Los de siempre. Un humorista --Mingote-- los definió certero con un chiste. Se ve a dos damas enjoyadas y escandalizadas, a la salida de la iglesia, tras ir a misa y escuchar el sermón avanzado de algún curilla progre. No repuesta aún del disgusto, una de ellas le dice a la otra: "Desengáñese usted, doña Gertrudis, porque al cielo, lo que se dice al cielo, iremos los de siempre".

Queda claro: el cielo es suyo. Y, a partir de ahí, también es suyo todo lo que está debajo, comenzando por este trozo de tierra donde vivimos y que llamamos España. Así, como suya disfrutaron su patria durante los 40 años que duró la coalición de derechas vertebrada por el general Franco. "Cuando un bosque se quema, algo suyo se quema, señor conde", resumió genialmente Perich. Y por eso --porque era suya-- no entendieron que, pasado el susto de la muerte de su caudillo, el poder permaneciese durante 13 años en manos de los socialistas. Hasta que --¡váyase señor González!-- las aguas retornaron a su cauce.

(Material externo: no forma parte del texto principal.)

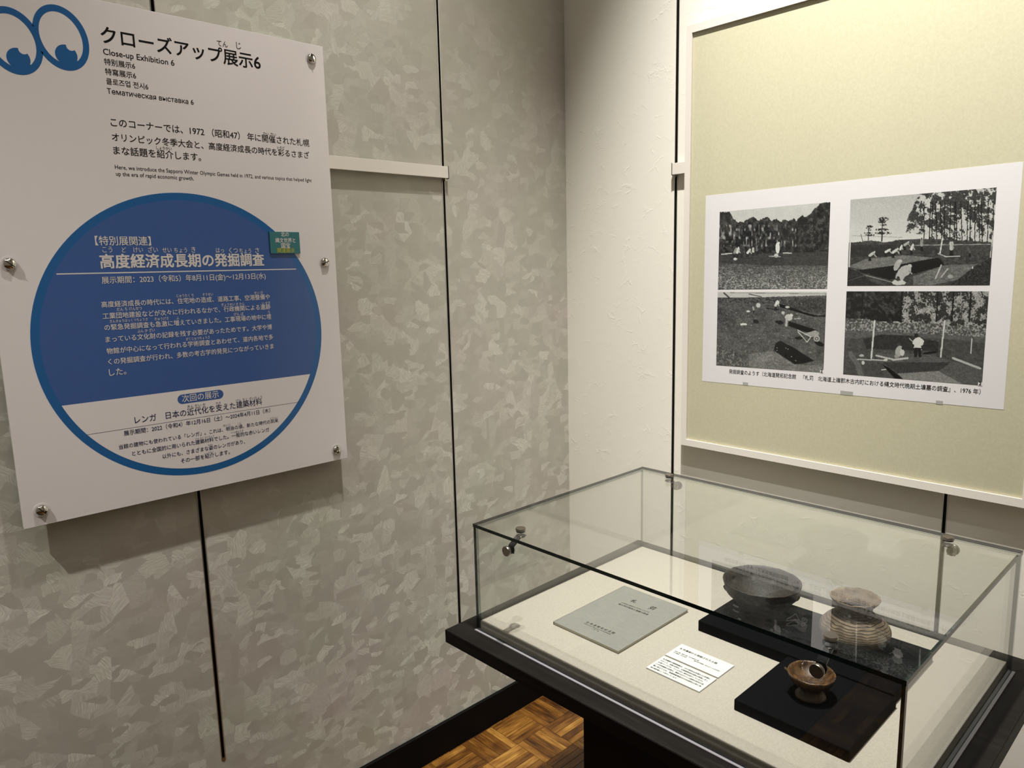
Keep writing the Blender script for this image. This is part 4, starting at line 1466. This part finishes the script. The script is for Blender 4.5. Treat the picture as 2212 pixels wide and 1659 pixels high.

Pero, además, si España es suya, suyos han de ser sus símbolos --la bandera y el himno-- y sus instituciones, comenzando por la monarquía. De ahí que no hayan digerido que el Rey sintonizase bien con Felipe González, como lo prueba algún abrazo reciente. Y de ahí que los de siempre hayan encajado tan mal el anuncio de boda entre el Príncipe y Letizia Ortiz, porque la novia no es de los de siempre y pertenece al núcleo duro donde se generan las fuerzas que --ante la crónica esclerosis de las clases dirigentes-- han dinamizado España. Por eso, los de siempre están que trinan, y los demás estamos alegres y esperanzados.